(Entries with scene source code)
-*-*-

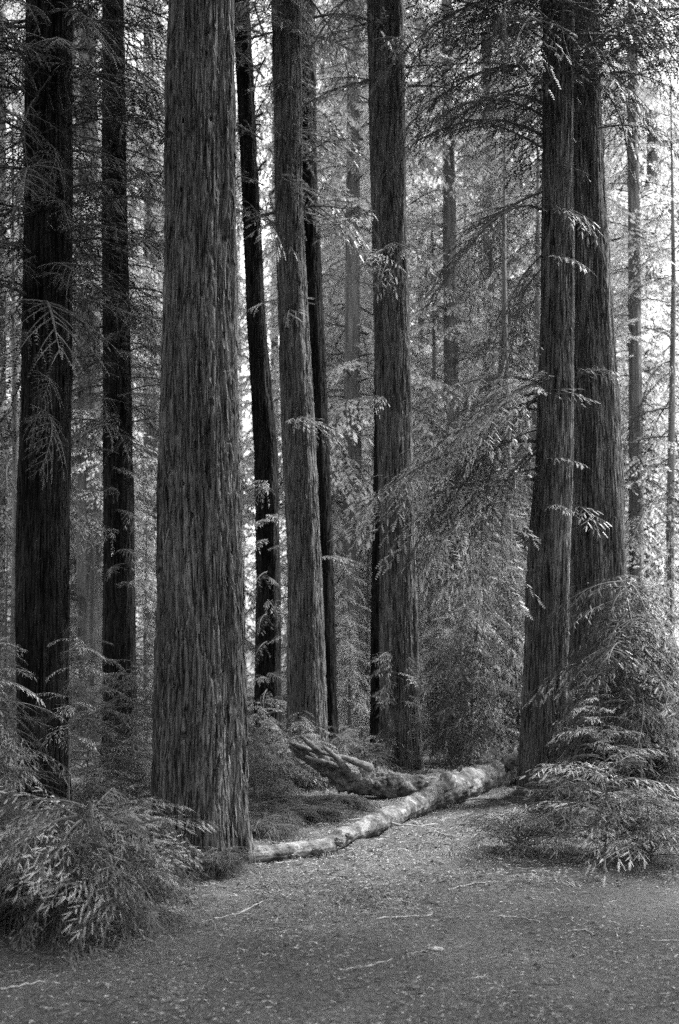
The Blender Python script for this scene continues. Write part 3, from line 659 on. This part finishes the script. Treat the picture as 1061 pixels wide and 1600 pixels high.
TALL_M = [as_mesh('tall_crown', crown(0.9, 11.5, 2.1, 0.7, 150, MIDL, 1.9, 330 + k, pitch=(-0.5, 0.2), offset=0.04, clump=1.6), [NEEDLE, TWIG]) for k in range(3)]
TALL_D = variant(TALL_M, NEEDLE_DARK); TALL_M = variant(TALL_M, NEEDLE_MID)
V, Q, _ = tube([(0, 0, -0.1), (0.06, 0, 4), (0, 0.05, 8), (0, 0, 11.6)], [0.09, 0.07, 0.04, 0.008], 8)
TALL_STEM = mesh_from('tall_stem', V, Q, [BARK_PALE], smooth=True)
for k, (px, Y, s, lb, dk) in enumerate([
    (20, 19, 1.0, 'dark bushy young tree behind the left edge of the leftmost trunk', 1), (135, 22, 1.1, 'dark bushy young tree between the leftmost and the black slim trunk', 1),
    (232, 24, 1.15, 'bushy young tree in the gap left of the widest trunk', 0), (205, 31, 1.5, 'tall bushy tree far behind the black slim trunk', 0),
    (465, 27, 1.3, 'bushy young tree behind the straight trunk', 0), (545, 29, 1.3, 'bright bushy tree in the gap left of the middle redwood', 0),
    (520, 36, 1.7, 'pale tall bushy tree far behind the narrow tight trunk', 0), (610, 33, 1.6, 'tall bushy tree behind the middle redwood', 0),
    (675, 26, 1.1, 'bright bushy young tree right of the middle redwood', 0), (725, 32, 1.5, 'tall bushy tree behind the hazy trunk above the log fork', 0),
    (790, 21, 1.15, 'shaded bushy tree filling the gap left of the right pair', 1), (770, 28, 1.4, 'bushy tree behind the slim twiggy trunk', 0),
    (840, 25, 1.3, 'bushy tree behind the front right trunk', 1), (1048, 23, 1.2, 'bushy tree at the right edge behind the thin trunk', 1),
    (1075, 30, 1.5, 'tall bushy tree beyond the right edge', 0), (60, 28, 1.4, 'tall bushy tree far behind the leftmost trunk', 0), (-30, 24, 1.2, 'bushy tree beyond the left edge', 1), (985, 34, 1.9, 'tall bushy tree far behind the slender right trunk', 0), (1030, 40, 2.2, 'tallest bushy tree far behind the thin right-edge trunk', 0), (655, 40, 2.2, 'tallest bushy tree far behind the middle redwood', 0), (740, 42, 2.3, 'tall pale bushy tree farthest back left of the right pair', 0), (570, 44, 2.3, 'tall pale bushy tree farthest back left of the middle redwood', 0)]):
    x = (px - CX) / F * Y
    root = empty('young_redwood', (x, Y, gz(x, Y)), lb, 'young tree'); root.rotation_euler.z = k * 1.3; root.scale = (s, s, s)
    link('stem', TALL_STEM, root); link('crown', (TALL_D if dk else TALL_M)[k % 3], root)

ZONES = [(-999, 25, 'beyond the left edge of the leftmost dark trunk'), (25, 110, 'hidden behind the leftmost dark trunk'), (110, 162, 'in the gap right of the leftmost dark trunk'),
         (162, 215, 'behind the black slim trunk'), (215, 255, 'in the gap left of the widest trunk'), (255, 375, 'behind the widest trunk'), (375, 440, 'behind the dark leaning trunk'),
         (440, 515, 'behind the straight trunk'), (515, 585, 'in the bright gap left of the middle redwood'), (585, 660, 'behind the middle redwood'), (660, 740, 'in the gap right of the middle redwood'),
         (740, 830, 'in the gap left of the right pair'), (830, 980, 'behind the right pair'), (980, 3000, 'in the gap right of the right pair')]
def zone(px):
    for a, b, t in ZONES:
        if a <= px < b: return t
def far_tree(px, Y, k, s, extra=''):
    x = (px - CX) / F * Y
    depth = 'mid-distance' if Y < 34 else ('distant' if Y < 52 else 'farthest, haziest')
    lb = '%s redwood %s%s' % (depth, zone(px), extra)
    root = empty('redwood_tree', (x, Y, gz(x, Y)), lb, 'tree', 'redwoods standing in the background')
    root.rotation_euler.z = k * 2.1; root.scale = (s, s, s)
    link('trunk', FART[k % NV], root); link('crown', FARC[k % NV], root)
rr = random.Random(77); k = 0; far_specs = []
for Y0, Y1, n in [(25, 33, 7), (35, 46, 11), (48, 64, 19), (66, 90, 24)]:
    for q in range(n):
        Y = rr.uniform(Y0, Y1)
        px = -60 + (q + rr.random()) * 1180 / n
        if abs(px - 392) < 11 + 350 / Y or (Y > 30 and abs(px - 995) < 14): continue
        far_specs.append((px, Y, k, rr.uniform(0.85, 1.15))); k += 1

for q, (root, Y, sd_) in enumerate(SLIM):
    if sd_ in (201, 203, 204, 205, 206, 207, 208, 209):
        o = link('crown', SLIMC[q % 2], root); o.rotation_euler.z = q * 1.9; o.scale = (0.9, 0.9, 0.8)
far_specs += [(868, 30, 102, 1.05), (1012, 28.5, 103, 0.95), (790, 36, 104, 1.1), (1055, 33, 105, 1.1)]
dep = lambda Y: 0 if Y < 34 else (1 if Y < 52 else 2)
for sp in far_specs:
    same = sorted(t[0] for t in far_specs if dep(t[1]) == dep(sp[1]) and zone(t[0]) == zone(sp[0]))
    n_, q_ = len(same), same.index(sp[0])
    ex = '' if n_ == 1 else ([', the left one', ', the right one'][q_] if n_ == 2 else ', ' + ('leftmost' if q_ == 0 else 'rightmost' if q_ == n_ - 1 else ['', 'second', 'third', 'fourth', 'fifth', 'sixth'][q_] + ' from left' if n_ > 3 else 'middle') + ' of %s' % ['', '', '', 'three', 'four', 'five', 'six', 'seven', 'eight'][n_])
    far_tree(*sp, extra=ex)

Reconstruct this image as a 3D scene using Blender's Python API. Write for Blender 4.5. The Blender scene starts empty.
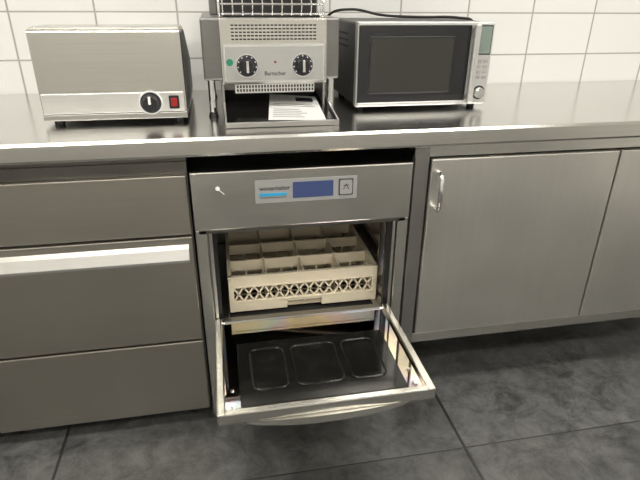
import bpy, bmesh, math, random
from mathutils import Vector, Matrix
random.seed(4)
C=bpy.context.collection
# ------------------------------------------------------------ materials
def newmat(name):
    m=bpy.data.materials.new(name); m.use_nodes=True
    return m,m.node_tree.nodes,m.node_tree.links,m.node_tree.nodes["Principled BSDF"]
def plain(name,col,rough=.5,metal=0,noise=0.0,scale=40,bump=0,coat=0,emit=None,es=0,trans=0):
    m,n,l,b=newmat(name)
    b.inputs["Base Color"].default_value=(*col,1); b.inputs["Roughness"].default_value=rough
    b.inputs["Metallic"].default_value=metal; b.inputs["Coat Weight"].default_value=coat
    b.inputs["Transmission Weight"].default_value=trans
    if emit: b.inputs["Emission Color"].default_value=(*emit,1); b.inputs["Emission Strength"].default_value=es
    tc=n.new("ShaderNodeTexCoord"); t=n.new("ShaderNodeTexNoise"); t.inputs["Scale"].default_value=scale; t.inputs["Detail"].default_value=5
    l.new(tc.outputs["Object"],t.inputs["Vector"])
    mr=n.new("ShaderNodeMapRange"); mr.inputs[3].default_value=max(0,rough-.04-noise*.3); mr.inputs[4].default_value=min(1,rough+.04+noise*.3)
    l.new(t.outputs["Fac"],mr.inputs[0]); l.new(mr.outputs[0],b.inputs["Roughness"])
    if noise:
        mx=n.new("ShaderNodeMix"); mx.data_type='RGBA'
        mx.inputs[6].default_value=(*[c*(1-noise) for c in col],1); mx.inputs[7].default_value=(*[min(1,c*(1+noise)) for c in col],1)
        l.new(t.outputs["Fac"],mx.inputs[0]); l.new(mx.outputs[2],b.inputs["Base Color"])
    if bump:
        bp=n.new("ShaderNodeBump"); bp.inputs["Strength"].default_value=bump; bp.inputs["Distance"].default_value=.002
        l.new(t.outputs["Fac"],bp.inputs["Height"]); l.new(bp.outputs[0],b.inputs["Normal"])
    return m
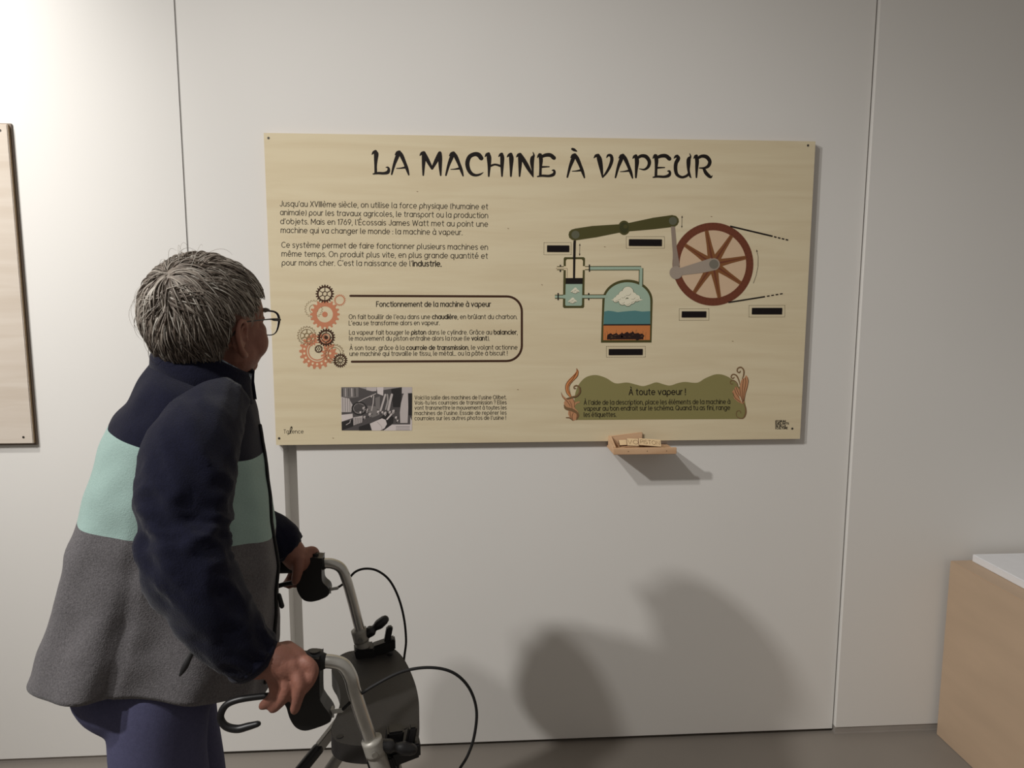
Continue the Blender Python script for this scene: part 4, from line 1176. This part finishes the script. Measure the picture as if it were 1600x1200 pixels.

-*-*-

• What you need to do: Your task is to return the lines above, from the first one up to and including the line containing "k in range(3)]", minus any pictures.

• Solution:
The Blender Python script for this scene continues. Write part 3, from line 659 on. This part finishes the script. Treat the picture as 1061 pixels wide and 1600 pixels high.
TALL_M = [as_mesh('tall_crown', crown(0.9, 11.5, 2.1, 0.7, 150, MIDL, 1.9, 330 + k, pitch=(-0.5, 0.2), offset=0.04, clump=1.6), [NEEDLE, TWIG]) for k in range(3)]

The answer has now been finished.